The introduction of the microprocessor in the 1970s significantly affected the design and implementation of CPUs. Since the introduction of the first microprocessor (the Intel 4004) in 1970 and the first widely used microprocessor (the Intel 8080) in 1974, this class of CPUs has almost completely overtaken all other central processing unit implementation methods. Mainframe and minicomputer manufacturers of the time launched proprietary IC development programs to upgrade their older computer architectures, and eventually produced instruction set compatible microprocessors that were backward-compatible with their older hardware and software. Combined with the advent and eventual vast success of the now ubiquitous personal computer, the term "CPU" is now applied almost exclusively to microprocessors.
Previous generations of CPUs were implemented as discrete components and numerous small integrated circuits (ICs) on one or more circuit boards. Microprocessors, on the other hand, are CPUs manufactured on a very small number of ICs; usually just one. The overall smaller CPU size as a result of being implemented on a single die means faster switching time because of physical factors like decreased gate parasitic capacitance. This has allowed synchronous microprocessors to have clock rates ranging from tens of megahertz to several gigahertz. Additionally, as the ability to construct exceedingly small transistors on an IC has increased, the complexity and number of transistors in a single CPU has increased dramatically. This widely observed trend is described by Moore's law, which has proven to be a fairly accurate predictor of the growth of CPU (and other IC) complexity to date.
While the complexity, size, construction, and general form of CPUs have changed drastically over the past sixty years, it is notable that the basic design and function has not changed much at all. Almost all common CPUs today can be very accurately described as von Neumann stored-program machines.
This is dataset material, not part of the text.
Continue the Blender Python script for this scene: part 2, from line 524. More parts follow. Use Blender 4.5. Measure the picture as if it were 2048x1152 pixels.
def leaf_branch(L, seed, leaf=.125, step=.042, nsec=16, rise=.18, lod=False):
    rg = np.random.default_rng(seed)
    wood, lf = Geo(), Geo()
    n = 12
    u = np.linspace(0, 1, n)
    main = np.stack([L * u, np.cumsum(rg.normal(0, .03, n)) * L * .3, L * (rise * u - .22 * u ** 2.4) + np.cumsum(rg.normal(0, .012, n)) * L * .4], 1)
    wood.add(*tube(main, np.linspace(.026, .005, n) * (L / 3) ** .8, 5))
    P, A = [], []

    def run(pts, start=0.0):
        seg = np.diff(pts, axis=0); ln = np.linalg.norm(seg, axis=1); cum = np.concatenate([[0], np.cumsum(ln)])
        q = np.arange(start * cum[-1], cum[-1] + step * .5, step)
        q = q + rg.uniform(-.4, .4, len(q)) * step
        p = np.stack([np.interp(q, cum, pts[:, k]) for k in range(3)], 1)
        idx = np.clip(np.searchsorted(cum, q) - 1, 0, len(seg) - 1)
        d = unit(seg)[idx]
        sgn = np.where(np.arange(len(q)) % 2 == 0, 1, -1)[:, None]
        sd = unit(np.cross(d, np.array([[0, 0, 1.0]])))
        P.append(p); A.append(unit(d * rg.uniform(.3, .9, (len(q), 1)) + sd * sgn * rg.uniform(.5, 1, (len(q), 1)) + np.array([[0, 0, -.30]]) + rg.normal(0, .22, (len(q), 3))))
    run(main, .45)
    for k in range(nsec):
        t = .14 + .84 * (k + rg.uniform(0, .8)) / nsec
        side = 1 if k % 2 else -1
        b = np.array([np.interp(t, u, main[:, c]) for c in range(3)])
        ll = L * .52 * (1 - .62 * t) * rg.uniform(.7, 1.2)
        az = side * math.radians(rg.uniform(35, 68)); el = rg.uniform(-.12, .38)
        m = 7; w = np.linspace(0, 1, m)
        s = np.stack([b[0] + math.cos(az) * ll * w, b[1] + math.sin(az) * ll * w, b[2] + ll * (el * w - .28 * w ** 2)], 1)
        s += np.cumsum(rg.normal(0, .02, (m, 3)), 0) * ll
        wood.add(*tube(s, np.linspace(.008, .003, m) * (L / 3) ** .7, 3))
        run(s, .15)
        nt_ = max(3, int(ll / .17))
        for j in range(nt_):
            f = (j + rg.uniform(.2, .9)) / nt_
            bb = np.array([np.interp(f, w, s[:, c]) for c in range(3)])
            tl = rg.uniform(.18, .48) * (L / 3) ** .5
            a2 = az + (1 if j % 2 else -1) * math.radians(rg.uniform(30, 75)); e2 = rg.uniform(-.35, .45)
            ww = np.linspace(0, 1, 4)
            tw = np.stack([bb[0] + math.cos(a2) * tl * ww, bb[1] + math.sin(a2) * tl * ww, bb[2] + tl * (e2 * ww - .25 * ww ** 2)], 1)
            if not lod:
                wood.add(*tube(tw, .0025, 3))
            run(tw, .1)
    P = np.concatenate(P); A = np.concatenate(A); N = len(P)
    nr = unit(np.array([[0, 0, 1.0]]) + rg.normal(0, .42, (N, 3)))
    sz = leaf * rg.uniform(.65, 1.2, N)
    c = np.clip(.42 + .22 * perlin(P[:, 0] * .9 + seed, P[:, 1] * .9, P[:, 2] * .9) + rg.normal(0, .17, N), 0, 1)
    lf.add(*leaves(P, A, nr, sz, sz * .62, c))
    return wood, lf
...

As the aforementioned Moore's law continues to hold true, concerns have arisen about the limits of integrated circuit transistor technology. Extreme miniaturization of electronic gates is causing the effects of phenomena like electromigration and subthreshold leakage to become much more significant. These newer concerns are among the many factors causing researchers to investigate new methods of computing such as the quantum computer, as well as to expand the usage of parallelism and other methods that extend the usefulness of the classical von Neumann model.